Grading the Houston Rocket’s Off-Season

Sep
6

 

A team that barely missed the 2012 NBA Playoffs, it seemed like the Houston Rockets would address a star/superstar concern. It nearly came to life as they were stockpiling picks to take a run at Dwight Howard, but as we know, Dwight ended up in Laker Land. The Rockets reported offer seemed anything but palatable to the Magic front office, but how did the rest of their off-season go?

Additions and Subtractions: Drafted Jeremy Lamb, Royce White, and Terrence Jones; signed Jeremy Lin, Shaun Livingston, Toney Douglas, JaJuan Johnson, John Brockman, Sean Williams, Gary Forbes, and Omer Asik; lost Goran Dragic, Kyle Lowry, Chase Budinger, Luis Scola, Courtney Lee, Marcus Camby, and Samuel Dalembert.

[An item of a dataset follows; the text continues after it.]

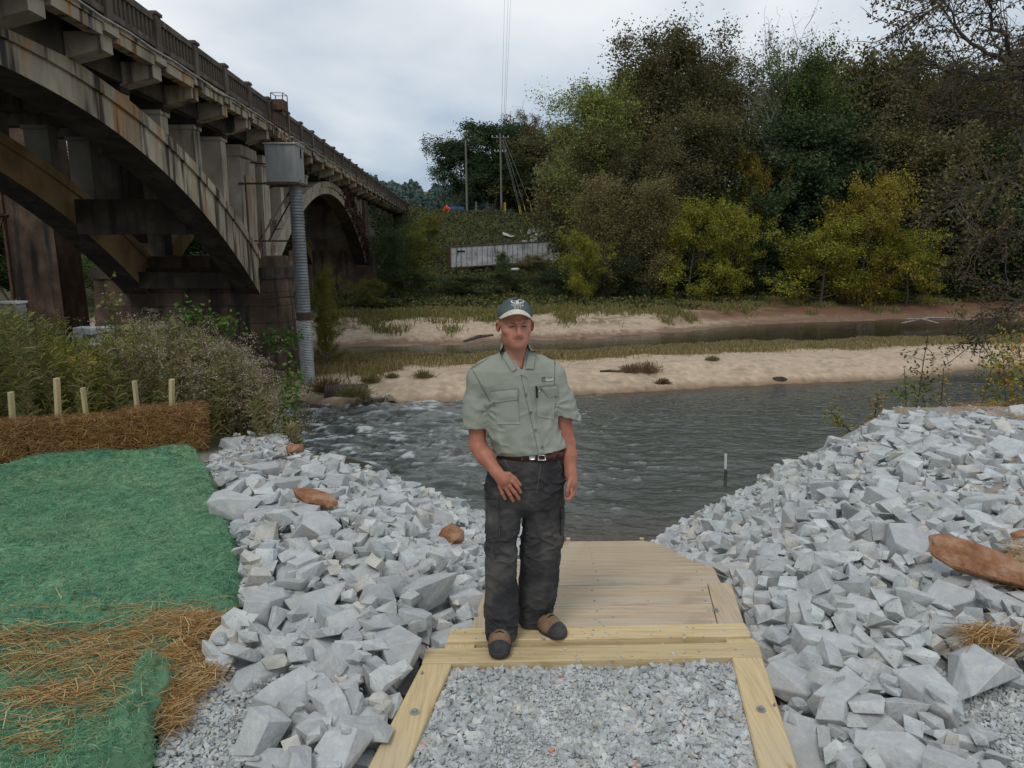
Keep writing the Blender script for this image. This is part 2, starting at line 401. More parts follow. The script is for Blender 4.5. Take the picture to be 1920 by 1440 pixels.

The Houston Rockets perplexed people this off-season, they perplexed critics, NBA nerds, they even perplexed themselves. They were in the mix for the longest time for Dwight Howard, but that went to shambles when their offer, reportedly, was half-ass. That was one thing, but their offer for Omer Asik was quite another.

Houston was attempting to offer “poison pill” contracts to stifle the competitions (New York Knicks and Chicago Bulls) books, but it backfired — kinda — on Houston as neither club matched Houston’s offer. By the way, Asik averaged 14 minutes last season, 3.1 points and under 6 rebounds.

Asik SWINDLED Houston.

While I do think Asik’s offer was meh-ish, I think Houston offer for Jeremy Lin was decent in the aspect of receiving a young, talented, and marketable player. With that being said, even critics that don’t think the contract was out of this world, would caution Houston for ditching a proven and underrated point guard in Kyle Lowry, for a possible one hit wonder.

Despite those two contracts, Houston drafted remarkably well in Lamb, White, and Jones; all three are highly skilled and any could be moved in the future for proven player.

Houston, I suppose, would be considered to be in “rebuilding mode” as they instantaneously went younger to keep up with the young and gunnin’ teams in the west, but will it be enough?